Exercise goal
Retype exactly the lines below, beginning with the first and ending with the line where "scn.camera = cam" appears.
───── Data to use
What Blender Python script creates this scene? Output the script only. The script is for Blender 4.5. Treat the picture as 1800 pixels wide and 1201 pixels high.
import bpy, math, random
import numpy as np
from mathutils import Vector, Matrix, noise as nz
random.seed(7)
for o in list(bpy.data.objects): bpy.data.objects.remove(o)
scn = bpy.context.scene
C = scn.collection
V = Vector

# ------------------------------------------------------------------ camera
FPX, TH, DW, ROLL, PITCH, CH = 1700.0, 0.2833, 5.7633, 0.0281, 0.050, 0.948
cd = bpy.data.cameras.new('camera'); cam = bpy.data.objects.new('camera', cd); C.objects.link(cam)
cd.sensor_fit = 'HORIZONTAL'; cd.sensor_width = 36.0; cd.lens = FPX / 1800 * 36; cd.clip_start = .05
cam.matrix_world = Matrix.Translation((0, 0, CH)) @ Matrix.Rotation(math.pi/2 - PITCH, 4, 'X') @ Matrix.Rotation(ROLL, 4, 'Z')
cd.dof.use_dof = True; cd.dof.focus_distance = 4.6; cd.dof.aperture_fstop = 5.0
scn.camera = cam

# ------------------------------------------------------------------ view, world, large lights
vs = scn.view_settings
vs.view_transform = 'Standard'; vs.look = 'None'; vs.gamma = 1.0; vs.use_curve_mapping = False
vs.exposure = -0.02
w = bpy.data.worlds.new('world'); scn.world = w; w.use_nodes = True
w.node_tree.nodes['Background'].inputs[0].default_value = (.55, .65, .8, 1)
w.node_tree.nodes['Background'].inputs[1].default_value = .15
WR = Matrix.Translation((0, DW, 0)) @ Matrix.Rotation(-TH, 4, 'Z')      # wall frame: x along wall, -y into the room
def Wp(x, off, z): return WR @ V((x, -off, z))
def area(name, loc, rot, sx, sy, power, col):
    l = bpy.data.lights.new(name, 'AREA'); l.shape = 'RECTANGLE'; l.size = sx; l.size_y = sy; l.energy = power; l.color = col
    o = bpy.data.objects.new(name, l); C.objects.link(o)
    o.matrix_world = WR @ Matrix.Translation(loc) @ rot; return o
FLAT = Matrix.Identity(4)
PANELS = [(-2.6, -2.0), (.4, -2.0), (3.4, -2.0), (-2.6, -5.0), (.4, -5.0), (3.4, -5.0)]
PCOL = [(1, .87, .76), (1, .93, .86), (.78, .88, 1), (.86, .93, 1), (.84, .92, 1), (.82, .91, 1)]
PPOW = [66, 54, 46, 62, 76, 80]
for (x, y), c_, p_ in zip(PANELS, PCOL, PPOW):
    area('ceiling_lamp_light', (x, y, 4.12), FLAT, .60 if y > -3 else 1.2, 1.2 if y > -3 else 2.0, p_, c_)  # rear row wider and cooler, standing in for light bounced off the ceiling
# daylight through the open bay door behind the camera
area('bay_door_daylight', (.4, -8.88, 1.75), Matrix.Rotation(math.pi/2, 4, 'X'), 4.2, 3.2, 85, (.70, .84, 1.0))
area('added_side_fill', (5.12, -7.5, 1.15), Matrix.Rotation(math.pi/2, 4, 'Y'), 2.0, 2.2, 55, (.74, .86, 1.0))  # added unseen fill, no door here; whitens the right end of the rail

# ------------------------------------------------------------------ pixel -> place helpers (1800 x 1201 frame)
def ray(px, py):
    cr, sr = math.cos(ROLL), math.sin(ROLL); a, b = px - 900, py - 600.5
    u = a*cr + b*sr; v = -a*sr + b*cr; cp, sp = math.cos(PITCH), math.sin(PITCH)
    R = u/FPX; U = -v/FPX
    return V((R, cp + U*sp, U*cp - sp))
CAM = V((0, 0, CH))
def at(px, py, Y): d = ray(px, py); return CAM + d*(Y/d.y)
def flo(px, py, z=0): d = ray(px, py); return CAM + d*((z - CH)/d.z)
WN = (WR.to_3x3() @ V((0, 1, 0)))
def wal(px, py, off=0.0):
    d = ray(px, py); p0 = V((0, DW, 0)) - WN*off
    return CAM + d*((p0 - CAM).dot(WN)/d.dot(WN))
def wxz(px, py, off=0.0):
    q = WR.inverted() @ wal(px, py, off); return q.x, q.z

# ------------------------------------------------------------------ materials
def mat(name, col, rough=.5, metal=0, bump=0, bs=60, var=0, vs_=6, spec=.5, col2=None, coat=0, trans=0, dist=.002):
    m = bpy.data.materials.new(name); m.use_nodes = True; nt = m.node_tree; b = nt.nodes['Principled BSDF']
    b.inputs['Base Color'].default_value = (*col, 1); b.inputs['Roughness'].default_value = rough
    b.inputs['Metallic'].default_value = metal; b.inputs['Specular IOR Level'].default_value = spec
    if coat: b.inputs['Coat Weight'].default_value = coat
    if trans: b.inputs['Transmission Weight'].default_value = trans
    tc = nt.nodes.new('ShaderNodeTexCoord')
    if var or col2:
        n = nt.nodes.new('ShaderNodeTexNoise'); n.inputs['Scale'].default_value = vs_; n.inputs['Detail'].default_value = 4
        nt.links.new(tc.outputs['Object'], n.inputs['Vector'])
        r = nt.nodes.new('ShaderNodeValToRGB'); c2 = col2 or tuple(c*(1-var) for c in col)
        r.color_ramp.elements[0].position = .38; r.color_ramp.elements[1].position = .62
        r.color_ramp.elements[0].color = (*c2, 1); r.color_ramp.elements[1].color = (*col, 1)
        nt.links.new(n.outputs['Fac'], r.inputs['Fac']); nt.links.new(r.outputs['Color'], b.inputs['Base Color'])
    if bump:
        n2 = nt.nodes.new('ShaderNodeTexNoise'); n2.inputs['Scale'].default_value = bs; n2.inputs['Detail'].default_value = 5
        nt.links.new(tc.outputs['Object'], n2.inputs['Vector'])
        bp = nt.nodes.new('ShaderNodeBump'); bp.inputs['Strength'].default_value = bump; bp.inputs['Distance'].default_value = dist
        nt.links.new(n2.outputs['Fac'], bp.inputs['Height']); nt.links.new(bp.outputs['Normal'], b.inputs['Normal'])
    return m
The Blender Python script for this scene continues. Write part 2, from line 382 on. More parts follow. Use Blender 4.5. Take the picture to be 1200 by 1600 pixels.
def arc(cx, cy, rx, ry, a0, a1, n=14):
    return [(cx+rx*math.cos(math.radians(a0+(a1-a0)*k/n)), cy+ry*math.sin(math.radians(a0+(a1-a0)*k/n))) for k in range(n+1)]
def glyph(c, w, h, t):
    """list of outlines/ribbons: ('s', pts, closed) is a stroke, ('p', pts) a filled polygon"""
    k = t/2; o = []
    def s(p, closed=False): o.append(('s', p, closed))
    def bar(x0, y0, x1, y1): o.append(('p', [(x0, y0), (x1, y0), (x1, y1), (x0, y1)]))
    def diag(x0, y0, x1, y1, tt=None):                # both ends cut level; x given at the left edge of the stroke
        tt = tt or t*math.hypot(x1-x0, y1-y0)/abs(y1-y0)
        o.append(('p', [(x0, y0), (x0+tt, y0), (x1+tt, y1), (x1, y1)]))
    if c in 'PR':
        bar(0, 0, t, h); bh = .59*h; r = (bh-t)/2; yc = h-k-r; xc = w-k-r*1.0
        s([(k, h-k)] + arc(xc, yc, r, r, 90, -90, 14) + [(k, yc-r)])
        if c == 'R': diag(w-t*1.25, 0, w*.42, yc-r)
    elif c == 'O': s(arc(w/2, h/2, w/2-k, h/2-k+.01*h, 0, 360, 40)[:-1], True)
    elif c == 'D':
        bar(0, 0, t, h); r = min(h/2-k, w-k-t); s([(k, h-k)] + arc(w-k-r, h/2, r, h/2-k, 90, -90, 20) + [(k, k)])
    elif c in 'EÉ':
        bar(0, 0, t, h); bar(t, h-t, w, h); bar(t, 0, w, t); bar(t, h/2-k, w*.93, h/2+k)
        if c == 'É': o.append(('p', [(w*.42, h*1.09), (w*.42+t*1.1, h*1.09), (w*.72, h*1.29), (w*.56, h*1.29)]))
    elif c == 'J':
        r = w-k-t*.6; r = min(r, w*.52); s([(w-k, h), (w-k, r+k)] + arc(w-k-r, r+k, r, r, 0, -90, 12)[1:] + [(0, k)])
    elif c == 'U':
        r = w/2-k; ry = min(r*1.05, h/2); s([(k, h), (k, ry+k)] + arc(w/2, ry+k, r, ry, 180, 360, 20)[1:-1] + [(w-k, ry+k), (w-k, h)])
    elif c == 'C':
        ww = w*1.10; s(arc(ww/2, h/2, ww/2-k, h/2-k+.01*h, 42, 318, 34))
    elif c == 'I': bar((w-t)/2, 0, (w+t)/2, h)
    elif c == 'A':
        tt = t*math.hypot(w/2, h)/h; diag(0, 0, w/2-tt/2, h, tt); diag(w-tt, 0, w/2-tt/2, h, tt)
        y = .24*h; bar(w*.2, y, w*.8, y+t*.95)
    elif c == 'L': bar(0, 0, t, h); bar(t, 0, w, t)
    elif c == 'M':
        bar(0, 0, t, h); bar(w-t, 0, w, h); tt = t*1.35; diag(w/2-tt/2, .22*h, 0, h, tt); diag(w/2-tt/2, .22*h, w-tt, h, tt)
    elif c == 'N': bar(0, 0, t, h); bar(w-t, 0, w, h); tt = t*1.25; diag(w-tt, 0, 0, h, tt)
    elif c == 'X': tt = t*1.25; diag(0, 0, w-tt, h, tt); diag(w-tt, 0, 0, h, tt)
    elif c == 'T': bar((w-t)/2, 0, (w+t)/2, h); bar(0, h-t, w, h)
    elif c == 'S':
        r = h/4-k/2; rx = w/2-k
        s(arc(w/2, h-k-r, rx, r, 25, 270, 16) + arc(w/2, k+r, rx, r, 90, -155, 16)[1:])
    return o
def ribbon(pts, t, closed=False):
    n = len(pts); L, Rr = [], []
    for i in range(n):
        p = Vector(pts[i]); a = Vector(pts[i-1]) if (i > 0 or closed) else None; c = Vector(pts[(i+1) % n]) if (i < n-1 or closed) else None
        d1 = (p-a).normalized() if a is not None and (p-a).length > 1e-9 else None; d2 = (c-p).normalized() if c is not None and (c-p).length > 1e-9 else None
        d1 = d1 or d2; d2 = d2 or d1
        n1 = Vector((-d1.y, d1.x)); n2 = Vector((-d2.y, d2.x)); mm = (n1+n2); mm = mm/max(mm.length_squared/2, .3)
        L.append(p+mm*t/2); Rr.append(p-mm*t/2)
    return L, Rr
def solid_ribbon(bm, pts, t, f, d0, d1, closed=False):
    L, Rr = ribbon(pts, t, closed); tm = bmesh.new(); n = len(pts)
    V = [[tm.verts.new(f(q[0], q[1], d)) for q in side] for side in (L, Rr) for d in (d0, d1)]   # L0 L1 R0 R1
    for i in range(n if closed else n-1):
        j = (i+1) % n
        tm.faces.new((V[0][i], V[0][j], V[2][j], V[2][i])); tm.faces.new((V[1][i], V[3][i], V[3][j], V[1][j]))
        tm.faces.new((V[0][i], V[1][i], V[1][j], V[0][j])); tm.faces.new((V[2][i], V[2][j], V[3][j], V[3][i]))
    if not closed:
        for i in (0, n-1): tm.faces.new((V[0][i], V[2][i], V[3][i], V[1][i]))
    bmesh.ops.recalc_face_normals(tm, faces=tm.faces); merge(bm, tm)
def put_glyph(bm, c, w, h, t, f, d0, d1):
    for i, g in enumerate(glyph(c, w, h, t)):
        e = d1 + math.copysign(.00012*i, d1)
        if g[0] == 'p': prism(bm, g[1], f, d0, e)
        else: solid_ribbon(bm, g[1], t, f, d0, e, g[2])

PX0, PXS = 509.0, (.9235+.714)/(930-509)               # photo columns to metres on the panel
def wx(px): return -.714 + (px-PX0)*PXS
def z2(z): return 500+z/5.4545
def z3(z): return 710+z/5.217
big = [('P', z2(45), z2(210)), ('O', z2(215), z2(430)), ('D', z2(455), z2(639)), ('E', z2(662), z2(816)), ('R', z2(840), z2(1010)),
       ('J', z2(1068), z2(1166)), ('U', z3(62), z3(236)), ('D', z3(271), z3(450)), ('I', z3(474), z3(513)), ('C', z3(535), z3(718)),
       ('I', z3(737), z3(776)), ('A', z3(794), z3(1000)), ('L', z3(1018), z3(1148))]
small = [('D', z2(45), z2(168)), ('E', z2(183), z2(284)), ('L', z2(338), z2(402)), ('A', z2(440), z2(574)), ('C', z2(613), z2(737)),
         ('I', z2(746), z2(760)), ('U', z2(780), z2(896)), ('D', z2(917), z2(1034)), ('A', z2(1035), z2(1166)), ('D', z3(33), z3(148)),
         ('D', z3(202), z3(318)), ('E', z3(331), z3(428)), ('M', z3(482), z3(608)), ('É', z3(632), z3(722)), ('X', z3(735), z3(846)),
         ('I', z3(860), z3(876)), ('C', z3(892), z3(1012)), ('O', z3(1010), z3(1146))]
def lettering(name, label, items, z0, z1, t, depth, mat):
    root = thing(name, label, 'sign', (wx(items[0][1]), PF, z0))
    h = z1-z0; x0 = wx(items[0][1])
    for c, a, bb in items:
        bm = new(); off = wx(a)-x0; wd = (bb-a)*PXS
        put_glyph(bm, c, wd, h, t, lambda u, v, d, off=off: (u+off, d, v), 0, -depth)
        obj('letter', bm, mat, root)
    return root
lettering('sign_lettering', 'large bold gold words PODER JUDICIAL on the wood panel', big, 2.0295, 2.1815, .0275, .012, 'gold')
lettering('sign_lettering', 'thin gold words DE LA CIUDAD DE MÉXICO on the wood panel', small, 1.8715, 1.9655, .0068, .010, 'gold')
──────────
Full answer
What Blender Python script creates this scene? Output the script only. The script is for Blender 4.5. Treat the picture as 1800 pixels wide and 1201 pixels high.
import bpy, math, random
import numpy as np
from mathutils import Vector, Matrix, noise as nz
random.seed(7)
for o in list(bpy.data.objects): bpy.data.objects.remove(o)
scn = bpy.context.scene
C = scn.collection
V = Vector

# ------------------------------------------------------------------ camera
FPX, TH, DW, ROLL, PITCH, CH = 1700.0, 0.2833, 5.7633, 0.0281, 0.050, 0.948
cd = bpy.data.cameras.new('camera'); cam = bpy.data.objects.new('camera', cd); C.objects.link(cam)
cd.sensor_fit = 'HORIZONTAL'; cd.sensor_width = 36.0; cd.lens = FPX / 1800 * 36; cd.clip_start = .05
cam.matrix_world = Matrix.Translation((0, 0, CH)) @ Matrix.Rotation(math.pi/2 - PITCH, 4, 'X') @ Matrix.Rotation(ROLL, 4, 'Z')
cd.dof.use_dof = True; cd.dof.focus_distance = 4.6; cd.dof.aperture_fstop = 5.0
scn.camera = cam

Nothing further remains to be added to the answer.